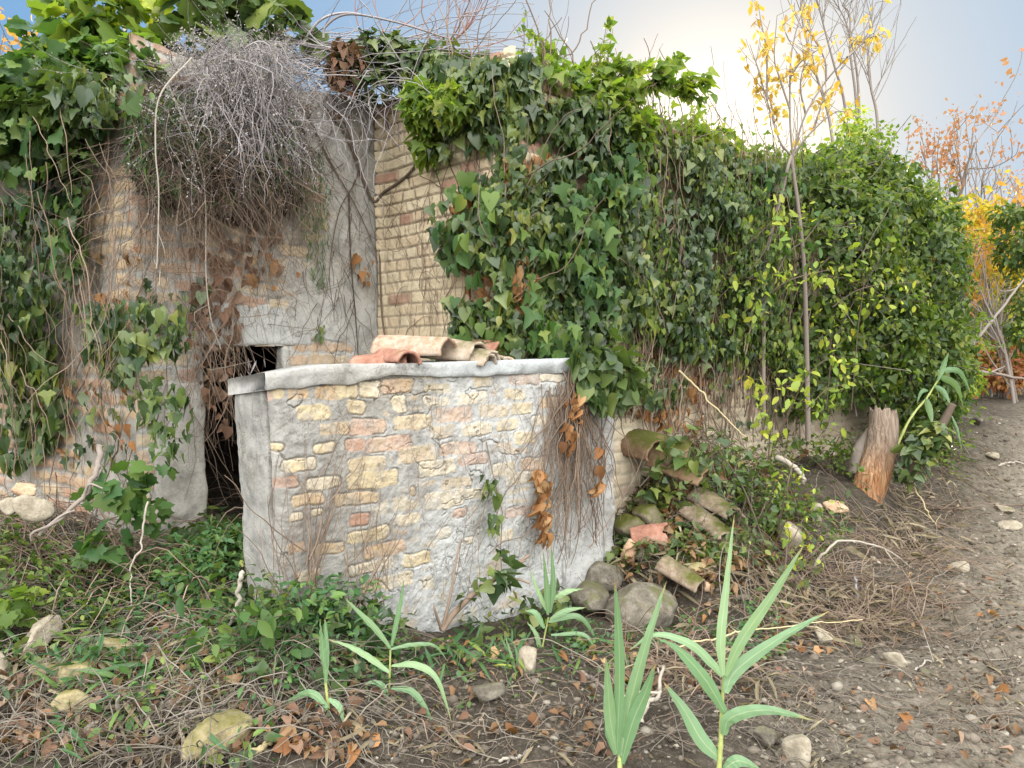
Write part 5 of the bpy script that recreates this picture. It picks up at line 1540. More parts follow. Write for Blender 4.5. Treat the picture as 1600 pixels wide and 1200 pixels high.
□ □ □ □ □
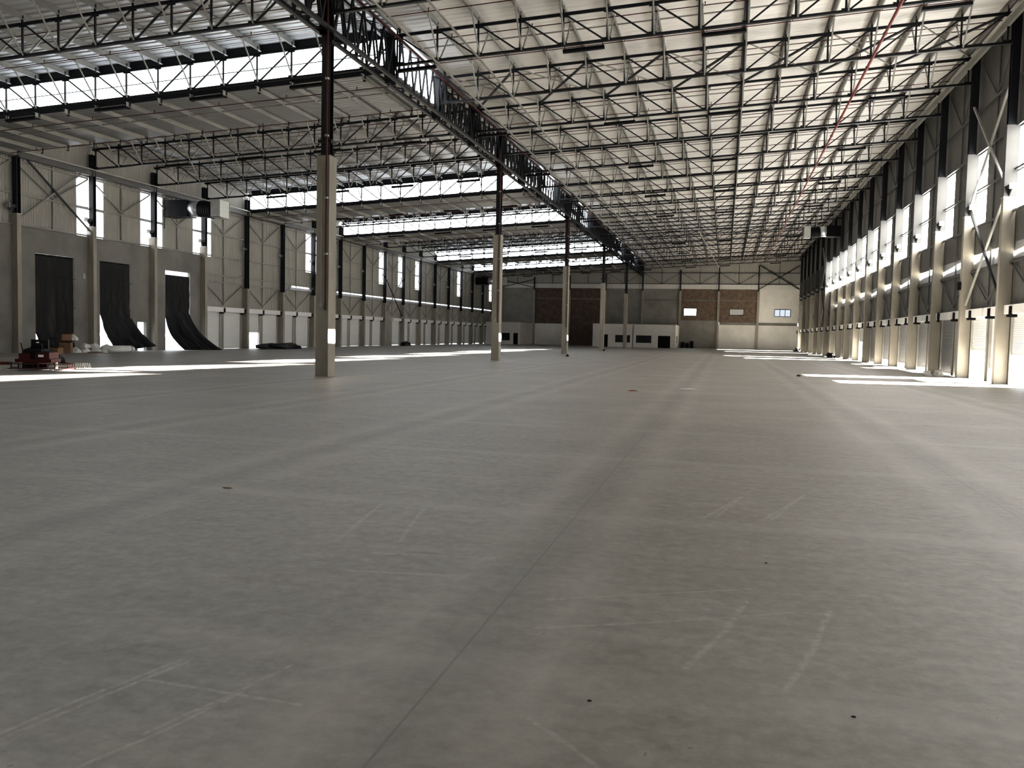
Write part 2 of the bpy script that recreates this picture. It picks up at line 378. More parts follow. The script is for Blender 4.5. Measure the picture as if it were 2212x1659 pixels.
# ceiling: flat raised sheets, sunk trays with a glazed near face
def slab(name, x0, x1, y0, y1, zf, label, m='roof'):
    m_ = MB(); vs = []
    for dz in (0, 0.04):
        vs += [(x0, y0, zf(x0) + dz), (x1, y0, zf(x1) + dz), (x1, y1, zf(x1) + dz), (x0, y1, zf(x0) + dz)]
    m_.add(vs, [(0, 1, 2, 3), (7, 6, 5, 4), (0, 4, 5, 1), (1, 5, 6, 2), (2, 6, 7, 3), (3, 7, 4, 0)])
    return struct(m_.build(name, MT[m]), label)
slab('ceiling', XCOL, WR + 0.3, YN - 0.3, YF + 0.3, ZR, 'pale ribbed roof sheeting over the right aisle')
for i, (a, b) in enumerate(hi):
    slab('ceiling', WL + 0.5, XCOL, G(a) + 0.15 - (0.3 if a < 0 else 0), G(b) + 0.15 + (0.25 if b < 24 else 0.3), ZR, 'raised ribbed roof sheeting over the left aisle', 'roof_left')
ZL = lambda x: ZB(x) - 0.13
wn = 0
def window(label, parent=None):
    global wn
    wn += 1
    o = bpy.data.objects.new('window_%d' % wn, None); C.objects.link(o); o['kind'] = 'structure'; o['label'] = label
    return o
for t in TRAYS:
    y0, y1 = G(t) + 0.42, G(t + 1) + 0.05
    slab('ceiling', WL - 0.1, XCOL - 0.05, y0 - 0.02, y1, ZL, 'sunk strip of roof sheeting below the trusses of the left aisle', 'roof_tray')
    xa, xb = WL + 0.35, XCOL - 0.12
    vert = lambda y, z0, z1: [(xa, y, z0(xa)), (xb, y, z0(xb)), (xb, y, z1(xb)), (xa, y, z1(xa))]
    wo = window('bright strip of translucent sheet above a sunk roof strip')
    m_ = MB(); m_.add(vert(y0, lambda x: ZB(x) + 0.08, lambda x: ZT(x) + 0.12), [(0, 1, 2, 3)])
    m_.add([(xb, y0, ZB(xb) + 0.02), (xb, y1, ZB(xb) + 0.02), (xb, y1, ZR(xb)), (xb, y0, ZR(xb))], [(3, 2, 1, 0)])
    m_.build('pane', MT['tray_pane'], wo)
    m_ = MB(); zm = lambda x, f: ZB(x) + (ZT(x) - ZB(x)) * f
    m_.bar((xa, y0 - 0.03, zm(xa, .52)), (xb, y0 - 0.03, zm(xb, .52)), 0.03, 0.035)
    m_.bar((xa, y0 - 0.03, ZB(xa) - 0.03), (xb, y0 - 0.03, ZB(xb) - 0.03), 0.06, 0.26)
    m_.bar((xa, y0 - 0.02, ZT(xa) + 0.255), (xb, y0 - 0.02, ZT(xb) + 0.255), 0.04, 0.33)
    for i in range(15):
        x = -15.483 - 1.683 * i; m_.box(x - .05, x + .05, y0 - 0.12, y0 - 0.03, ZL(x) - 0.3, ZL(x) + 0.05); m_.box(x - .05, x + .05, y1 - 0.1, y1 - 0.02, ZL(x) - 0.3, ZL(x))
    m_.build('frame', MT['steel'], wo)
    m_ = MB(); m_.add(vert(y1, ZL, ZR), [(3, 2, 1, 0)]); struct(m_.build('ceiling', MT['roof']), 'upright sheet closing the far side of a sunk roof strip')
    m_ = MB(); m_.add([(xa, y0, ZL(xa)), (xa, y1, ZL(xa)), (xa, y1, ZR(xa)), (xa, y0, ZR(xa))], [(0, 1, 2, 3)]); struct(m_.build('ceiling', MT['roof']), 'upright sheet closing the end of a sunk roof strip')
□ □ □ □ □
WRITTEN INSTRUCTION:
Exactly reproduce the stretch from the line with "Write part 2" through the line with "y0, y1 = G(t) + 0.42, G(t + 1) + 0.05", including both ends and nothing else.

SOLUTION TO THIS PROBLEM:
Write part 2 of the bpy script that recreates this picture. It picks up at line 378. More parts follow. The script is for Blender 4.5. Measure the picture as if it were 2212x1659 pixels.
# ceiling: flat raised sheets, sunk trays with a glazed near face
def slab(name, x0, x1, y0, y1, zf, label, m='roof'):
    m_ = MB(); vs = []
    for dz in (0, 0.04):
        vs += [(x0, y0, zf(x0) + dz), (x1, y0, zf(x1) + dz), (x1, y1, zf(x1) + dz), (x0, y1, zf(x0) + dz)]
    m_.add(vs, [(0, 1, 2, 3), (7, 6, 5, 4), (0, 4, 5, 1), (1, 5, 6, 2), (2, 6, 7, 3), (3, 7, 4, 0)])
    return struct(m_.build(name, MT[m]), label)
slab('ceiling', XCOL, WR + 0.3, YN - 0.3, YF + 0.3, ZR, 'pale ribbed roof sheeting over the right aisle')
for i, (a, b) in enumerate(hi):
    slab('ceiling', WL + 0.5, XCOL, G(a) + 0.15 - (0.3 if a < 0 else 0), G(b) + 0.15 + (0.25 if b < 24 else 0.3), ZR, 'raised ribbed roof sheeting over the left aisle', 'roof_left')
ZL = lambda x: ZB(x) - 0.13
wn = 0
def window(label, parent=None):
    global wn
    wn += 1
    o = bpy.data.objects.new('window_%d' % wn, None); C.objects.link(o); o['kind'] = 'structure'; o['label'] = label
    return o
for t in TRAYS:
    y0, y1 = G(t) + 0.42, G(t + 1) + 0.05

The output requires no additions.